The character was Joe Walker, a former enslaved person who escaped the South and fought for the Union in the Civil War and then went on to help settle the west. The story is nuanced and includes the struggle of Black men and women who were “suddenly emancipated with no clue what they were supposed to do now that they were free.”
Greer said he did quite a bit of research for the novel. While it is a western, it could also be considered historical fiction.
“I explored what that must have been like for people who had been a part of this nation from almost its inception, but who had not been given the independence and the agency to conduct their own lives,” Greer added.
He had to learn some things about history that were not taught in school, especially in the ‘50s and ‘60s: the role of Black men and women in the Civil War and the Buffalo Soldiers, who were products of the war and helped settle the west.

Reeves
Greer learned about Bass Reeves, “who was a renowned law enforcement officer in the mid- and late 19th century, the first Black man to put on a badge and cover territory west of the Mississippi.”
He also learned about Nat Love, who was a famous cowboy of the era, renowned for his skill in horsemanship, and James Beckwourth, a famous mountainman.
“Joe Walker has bits of all these actual men in him,” Greer said. “His audacity and his journey reflects their real stories.”
Greer explained, “I wanted young Black men and women, young Black kids, to get a sense of the fact that we played an important role in what is now called ‘the taming of the west.’”
“The folks who tell the story are the people who shape what history is,” he said. “So it’s very important that people of color be the storytellers, as well as others.”
Inspiration
Greer graduated from Horlick High School in 1965.

William Greer in his Horlick High School graduation photo, 1965. He remembers with appreciation his Horlick High School English teacher, Janet Fishbain, who was the person who encouraged him to keep writing.
He remembers with appreciation his Horlick High School English teacher, Janet Fishbain, who was the person who encouraged him to keep writing.
While she has since passed away, Greer names her in the acknowledgments of his book and the fact he did what she encouraged him to do: to keep writing.
In addition to Fishbain, Greer credits the team he worked with at the Cadence Group, of Chicago, and Bethany Brown, executive director, especially for helping to move the process forward.
“She gave me the validation and motivation to move forward with it,” he said.
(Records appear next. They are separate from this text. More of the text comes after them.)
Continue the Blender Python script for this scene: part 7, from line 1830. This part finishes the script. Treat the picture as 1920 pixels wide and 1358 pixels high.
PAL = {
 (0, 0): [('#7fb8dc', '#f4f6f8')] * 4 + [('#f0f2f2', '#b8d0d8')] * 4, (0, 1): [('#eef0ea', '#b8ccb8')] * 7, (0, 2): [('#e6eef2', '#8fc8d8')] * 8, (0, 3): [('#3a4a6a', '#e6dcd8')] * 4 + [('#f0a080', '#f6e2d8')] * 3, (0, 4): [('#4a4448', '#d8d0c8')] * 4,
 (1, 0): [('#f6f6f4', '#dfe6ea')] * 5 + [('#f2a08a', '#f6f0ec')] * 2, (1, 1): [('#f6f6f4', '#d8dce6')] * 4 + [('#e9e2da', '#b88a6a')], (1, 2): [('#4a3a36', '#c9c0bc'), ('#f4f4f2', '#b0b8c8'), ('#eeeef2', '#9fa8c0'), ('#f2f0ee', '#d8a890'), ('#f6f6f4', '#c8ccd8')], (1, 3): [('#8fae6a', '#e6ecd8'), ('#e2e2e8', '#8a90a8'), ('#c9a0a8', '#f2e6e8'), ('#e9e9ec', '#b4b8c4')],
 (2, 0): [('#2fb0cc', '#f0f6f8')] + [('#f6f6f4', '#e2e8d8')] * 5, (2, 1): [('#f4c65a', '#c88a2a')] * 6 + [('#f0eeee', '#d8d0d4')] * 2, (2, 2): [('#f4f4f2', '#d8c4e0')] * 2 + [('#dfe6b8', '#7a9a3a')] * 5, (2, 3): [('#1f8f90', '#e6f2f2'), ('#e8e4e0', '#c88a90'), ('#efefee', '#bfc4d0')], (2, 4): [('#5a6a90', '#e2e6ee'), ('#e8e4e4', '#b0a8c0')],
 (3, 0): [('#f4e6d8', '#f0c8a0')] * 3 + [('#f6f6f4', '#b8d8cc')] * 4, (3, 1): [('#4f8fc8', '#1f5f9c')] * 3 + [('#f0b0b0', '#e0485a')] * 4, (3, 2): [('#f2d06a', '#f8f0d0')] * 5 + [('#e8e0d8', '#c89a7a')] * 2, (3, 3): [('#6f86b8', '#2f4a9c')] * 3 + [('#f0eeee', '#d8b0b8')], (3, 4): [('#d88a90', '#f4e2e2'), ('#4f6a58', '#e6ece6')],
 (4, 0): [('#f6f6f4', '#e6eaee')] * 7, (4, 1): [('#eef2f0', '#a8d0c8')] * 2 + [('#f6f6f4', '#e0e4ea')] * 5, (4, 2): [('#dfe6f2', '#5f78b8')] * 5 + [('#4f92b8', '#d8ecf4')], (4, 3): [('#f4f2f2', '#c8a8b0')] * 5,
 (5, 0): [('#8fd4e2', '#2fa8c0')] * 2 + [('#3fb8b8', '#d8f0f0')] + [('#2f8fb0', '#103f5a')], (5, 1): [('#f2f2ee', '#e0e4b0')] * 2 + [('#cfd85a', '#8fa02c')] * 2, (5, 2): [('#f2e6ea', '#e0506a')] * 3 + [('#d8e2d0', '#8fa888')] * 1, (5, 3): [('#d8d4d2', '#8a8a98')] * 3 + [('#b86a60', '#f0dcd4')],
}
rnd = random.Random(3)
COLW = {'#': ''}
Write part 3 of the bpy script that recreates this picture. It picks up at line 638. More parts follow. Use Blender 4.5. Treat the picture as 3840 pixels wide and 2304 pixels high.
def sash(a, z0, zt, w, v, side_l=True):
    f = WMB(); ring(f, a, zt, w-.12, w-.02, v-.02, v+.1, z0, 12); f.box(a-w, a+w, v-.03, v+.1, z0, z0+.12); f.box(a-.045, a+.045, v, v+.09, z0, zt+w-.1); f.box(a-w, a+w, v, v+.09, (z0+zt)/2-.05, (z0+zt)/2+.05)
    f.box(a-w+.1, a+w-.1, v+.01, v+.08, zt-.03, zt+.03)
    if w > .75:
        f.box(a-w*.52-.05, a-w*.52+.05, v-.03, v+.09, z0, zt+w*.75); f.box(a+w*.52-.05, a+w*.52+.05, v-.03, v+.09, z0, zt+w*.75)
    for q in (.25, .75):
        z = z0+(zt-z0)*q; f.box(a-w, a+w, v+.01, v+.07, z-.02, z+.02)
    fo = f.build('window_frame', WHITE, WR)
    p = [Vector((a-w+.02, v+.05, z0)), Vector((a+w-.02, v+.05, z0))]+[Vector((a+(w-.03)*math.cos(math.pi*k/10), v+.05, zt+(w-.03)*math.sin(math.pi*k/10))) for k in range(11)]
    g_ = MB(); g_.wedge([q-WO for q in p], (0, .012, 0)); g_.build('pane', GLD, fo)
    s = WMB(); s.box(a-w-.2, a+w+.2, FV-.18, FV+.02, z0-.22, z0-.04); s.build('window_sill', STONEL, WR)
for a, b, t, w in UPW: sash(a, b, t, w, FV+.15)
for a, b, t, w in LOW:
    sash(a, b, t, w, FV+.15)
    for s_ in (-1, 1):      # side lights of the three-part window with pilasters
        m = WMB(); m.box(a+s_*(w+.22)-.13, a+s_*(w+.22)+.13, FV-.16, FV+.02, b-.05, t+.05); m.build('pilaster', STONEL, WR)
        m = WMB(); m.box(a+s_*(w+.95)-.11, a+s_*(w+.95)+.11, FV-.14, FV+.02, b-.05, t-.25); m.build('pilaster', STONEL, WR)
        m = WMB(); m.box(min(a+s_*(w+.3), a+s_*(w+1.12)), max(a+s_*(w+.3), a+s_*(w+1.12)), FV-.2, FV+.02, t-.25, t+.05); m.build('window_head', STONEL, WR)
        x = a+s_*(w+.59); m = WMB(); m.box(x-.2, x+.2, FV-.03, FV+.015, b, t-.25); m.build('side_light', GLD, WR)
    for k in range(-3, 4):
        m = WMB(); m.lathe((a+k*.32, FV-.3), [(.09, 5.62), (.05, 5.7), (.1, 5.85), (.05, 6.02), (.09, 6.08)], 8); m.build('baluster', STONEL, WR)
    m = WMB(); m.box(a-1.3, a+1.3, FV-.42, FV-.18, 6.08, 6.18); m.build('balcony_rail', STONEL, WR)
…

Brown saw the book as something with wide audience appeal, something beyond the western genre.
As for the long process of getting his work from manuscript to a published book, Greer described himself “as a babe in the woods.”
He was introduced to his editor, Katherine Don, who collaborated on the project. She helped him take what he had written and develop it.
Greer said hearing the company liked his book was “both a blessing and a curse.”
“The blessing is, they like the concept,” he said. “The curse is now you’re going to have to do the refining work.”
The process took about three years; though, as a retiree, Greer did not necessarily work long days on the editing.
He is still writing and says, “I think I have another book or two in me.”